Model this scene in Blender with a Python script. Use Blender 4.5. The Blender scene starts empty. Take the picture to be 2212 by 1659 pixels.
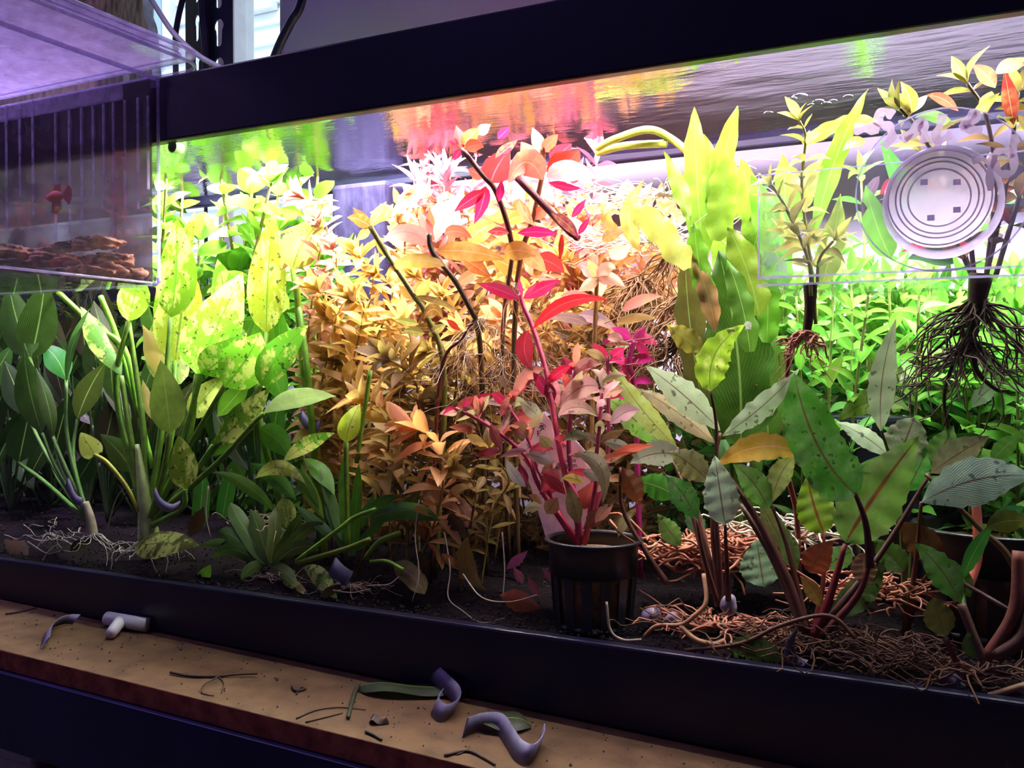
import bpy, bmesh, math, random
from mathutils import Vector as V, Matrix as M, noise as mnoise
random.seed(7)
R = random.uniform
sc = bpy.context.scene
COL = sc.collection

# ---------------------------------------------------------------- camera, world, lamps, exposure
D = 0.455                      # distance of the lens to the front glass (y = 0)
F = 2000.0
YAW = math.radians(26.57); PIT = math.radians(0.845)
CAM = V((0, -D, 0))
FWD0 = V((-math.sin(YAW), math.cos(YAW), 0)); RGT = V((math.cos(YAW), math.sin(YAW), 0))
FWD = FWD0 * math.cos(PIT) - V((0, 0, 1)) * math.sin(PIT)
UPV = RGT.cross(FWD)
cd = bpy.data.cameras.new('camera'); cam = bpy.data.objects.new('camera', cd); COL.objects.link(cam)
cd.sensor_width = 36; cd.lens = 36 * F / 2212; cd.clip_start = 0.02; cd.clip_end = 60
cam.matrix_world = M(((RGT.x, UPV.x, -FWD.x, CAM.x), (RGT.y, UPV.y, -FWD.y, CAM.y), (RGT.z, UPV.z, -FWD.z, CAM.z), (0, 0, 0, 1)))
sc.camera = cam
vs = sc.view_settings
vs.view_transform = 'Standard'; vs.look = 'None'; vs.gamma = 1.0; vs.use_curve_mapping = False
vs.exposure = 0.0
w = bpy.data.worlds.new('sky'); sc.world = w; w.use_nodes = True
bg = w.node_tree.nodes['Background']; bg.inputs[0].default_value = (0.72, 0.88, 1.0, 1); bg.inputs[1].default_value = 1.7
cy = sc.cycles
cy.max_bounces = 8; cy.transparent_max_bounces = 20; cy.diffuse_bounces = 3; cy.glossy_bounces = 4; cy.transmission_bounces = 6
cy.caustics_reflective = False; cy.caustics_refractive = False; cy.sample_clamp_indirect = 6.0; cy.sample_clamp_direct = 0.0
cy.use_denoising = True

def area(name, loc, size, power, col, rot=(0, 0, 0), spread=180):
    l = bpy.data.lights.new(name, 'AREA'); l.spread = math.radians(spread); l.shape = 'RECTANGLE'; l.size, l.size_y = size
    l.energy = power; l.color = col
    o = bpy.data.objects.new(name, l); o.location = loc; o.rotation_euler = rot; COL.objects.link(o)
    return o
# sections of the two LED bars above the water (the bars themselves are built below)
TILT = (math.radians(32), 0, 0)
area('led_section', (-0.51, 0.150, 0.2235), (0.32, 0.05), 10.5, (0.93, 1.0, 0.90))
area('led_section', (-0.23, 0.140, 0.2235), (0.20, 0.05), 3.2, (1.0, 0.78, 0.88))
area('led_section', (0.02, 0.140, 0.2235), (0.26, 0.05), 3.4, (0.96, 0.94, 1.0))
area('led_section', (-0.38, 0.062, 0.2040), (0.14, 0.02), 0.8, (0.93, 1.0, 0.90), TILT, 125)
area('led_section', (-0.20, 0.062, 0.2040), (0.22, 0.02), 1.5, (1.0, 0.86, 0.92), TILT, 125)
area('led_section', (0.02, 0.062, 0.2040), (0.20, 0.02), 4.6, (0.98, 0.97, 1.0), TILT, 125)
# violet fill light, added to brighten the wall above the tank
area('wall_fill_light', (-0.2, 0.02, 1.2), (0.5, 0.05), 3.0, (0.62, 0.46, 1.0), (math.radians(22), 0, 0))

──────

SET PROBLEM — Word for word, quote the lines above. Omit the pictures.

TASK ANSWER —
Model this scene in Blender with a Python script. Use Blender 4.5. The Blender scene starts empty. Take the picture to be 2212 by 1659 pixels.
import bpy, bmesh, math, random
from mathutils import Vector as V, Matrix as M, noise as mnoise
random.seed(7)
R = random.uniform
sc = bpy.context.scene
COL = sc.collection

# ---------------------------------------------------------------- camera, world, lamps, exposure
D = 0.455                      # distance of the lens to the front glass (y = 0)
F = 2000.0
YAW = math.radians(26.57); PIT = math.radians(0.845)
CAM = V((0, -D, 0))
FWD0 = V((-math.sin(YAW), math.cos(YAW), 0)); RGT = V((math.cos(YAW), math.sin(YAW), 0))
FWD = FWD0 * math.cos(PIT) - V((0, 0, 1)) * math.sin(PIT)
UPV = RGT.cross(FWD)
cd = bpy.data.cameras.new('camera'); cam = bpy.data.objects.new('camera', cd); COL.objects.link(cam)
cd.sensor_width = 36; cd.lens = 36 * F / 2212; cd.clip_start = 0.02; cd.clip_end = 60
cam.matrix_world = M(((RGT.x, UPV.x, -FWD.x, CAM.x), (RGT.y, UPV.y, -FWD.y, CAM.y), (RGT.z, UPV.z, -FWD.z, CAM.z), (0, 0, 0, 1)))
sc.camera = cam
vs = sc.view_settings
vs.view_transform = 'Standard'; vs.look = 'None'; vs.gamma = 1.0; vs.use_curve_mapping = False
vs.exposure = 0.0
w = bpy.data.worlds.new('sky'); sc.world = w; w.use_nodes = True
bg = w.node_tree.nodes['Background']; bg.inputs[0].default_value = (0.72, 0.88, 1.0, 1); bg.inputs[1].default_value = 1.7
cy = sc.cycles
cy.max_bounces = 8; cy.transparent_max_bounces = 20; cy.diffuse_bounces = 3; cy.glossy_bounces = 4; cy.transmission_bounces = 6
cy.caustics_reflective = False; cy.caustics_refractive = False; cy.sample_clamp_indirect = 6.0; cy.sample_clamp_direct = 0.0
cy.use_denoising = True

def area(name, loc, size, power, col, rot=(0, 0, 0), spread=180):
    l = bpy.data.lights.new(name, 'AREA'); l.spread = math.radians(spread); l.shape = 'RECTANGLE'; l.size, l.size_y = size
    l.energy = power; l.color = col
    o = bpy.data.objects.new(name, l); o.location = loc; o.rotation_euler = rot; COL.objects.link(o)
    return o
# sections of the two LED bars above the water (the bars themselves are built below)
TILT = (math.radians(32), 0, 0)
area('led_section', (-0.51, 0.150, 0.2235), (0.32, 0.05), 10.5, (0.93, 1.0, 0.90))
area('led_section', (-0.23, 0.140, 0.2235), (0.20, 0.05), 3.2, (1.0, 0.78, 0.88))
area('led_section', (0.02, 0.140, 0.2235), (0.26, 0.05), 3.4, (0.96, 0.94, 1.0))
area('led_section', (-0.38, 0.062, 0.2040), (0.14, 0.02), 0.8, (0.93, 1.0, 0.90), TILT, 125)
area('led_section', (-0.20, 0.062, 0.2040), (0.22, 0.02), 1.5, (1.0, 0.86, 0.92), TILT, 125)
area('led_section', (0.02, 0.062, 0.2040), (0.20, 0.02), 4.6, (0.98, 0.97, 1.0), TILT, 125)
# violet fill light, added to brighten the wall above the tank
area('wall_fill_light', (-0.2, 0.02, 1.2), (0.5, 0.05), 3.0, (0.62, 0.46, 1.0), (math.radians(22), 0, 0))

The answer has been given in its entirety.